Paul it looks like a scaled up thing that starts in the child. The first, if you will, "god" that the child experiences is the mother. She (usually) is the main source of survival, comfort and nuturance (including food) of course. As the mind develops with the maturation of the cerebral cortex, the child looks farther and farther afield. Finally at some point the whole issue of the meaning of life will arise in thoughtful people (almost all people). So the initial experience of incompletude or "inability" has to do with the very desparate matter (to the child) of food and comfort. Only as abstract reasoning develops does "self awareness" arise. (It is very hard to define what 'self awareness means so any help would be appreciated!) Along with self awareness comes the double edged sword of self comparison. That starts very young. The first born may be most at risk because he has no other "little ones" with whom he can compare his inabilities. The second born also looks ahead to the first born and may seek a conquest by "running harder" to overtake this "superior other" and the first born has this huge head start. So now we start to enter the arena of birth order influences.

So what I suggest is that is not so much a particular life situation that creates accentuated inferiority feelings, but rather how the child views the struggle. Some engage in the struggle with joyful delight. Some see it as an impossible obstacle, like a mountain towering over their tiny frame. The height of the mountain is in direct relationship to the depths of the "dark valley of despair".

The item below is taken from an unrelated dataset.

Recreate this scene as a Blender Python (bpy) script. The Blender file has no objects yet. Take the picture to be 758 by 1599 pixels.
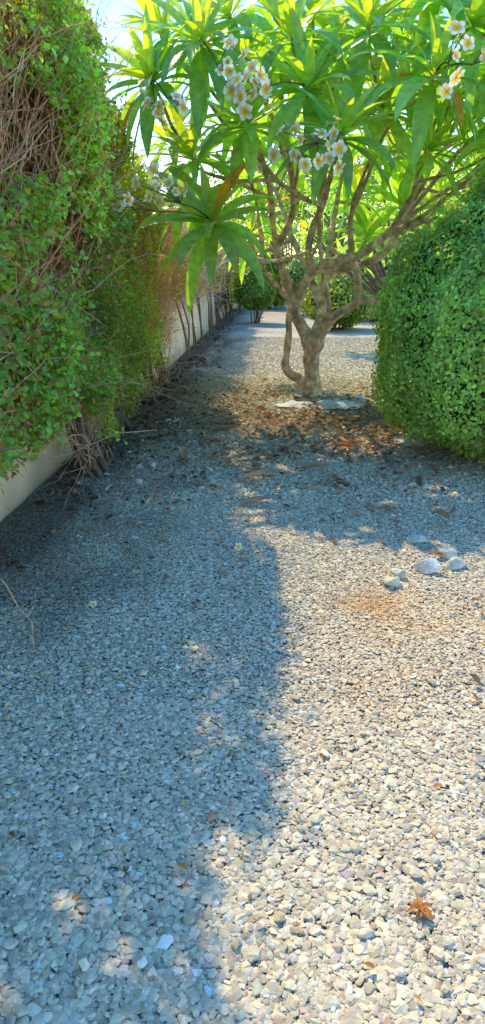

Now as for the cosmic aspects we do gaze at the "splender of the Pliades" and the flame arc of the solar chariot of fire. Many of us feel small ... very very small in the scale of the cosmos. Many find comfort in the notion that the cosmos has resident within it a mind kindly disposed toward us in our frailness. This type of spirituality is in keeping with Adler's psychology, but not a necessary part save when Adler uses the term "Sub Specie aeternitatis" where it seems to be inferred. He makes no further comment about the "eternal" but at least he does not oppose such a notion like as does the American Psychiatric Association (or at least some of its members infer this is the position. I have not seen this in writing by them in fairness)
So yes, the initial inferiority feeling is a social one, but in very thoughtful people or in people like Jim Lovell who stood on the lunar surface at Tranquillity Base, it may extend into what has been called "cosmic loneliness". From this experience Jim became very interested in human spirituality at one time. I have no current information about his development and perhaps that is good because such a journey is a very personal thing.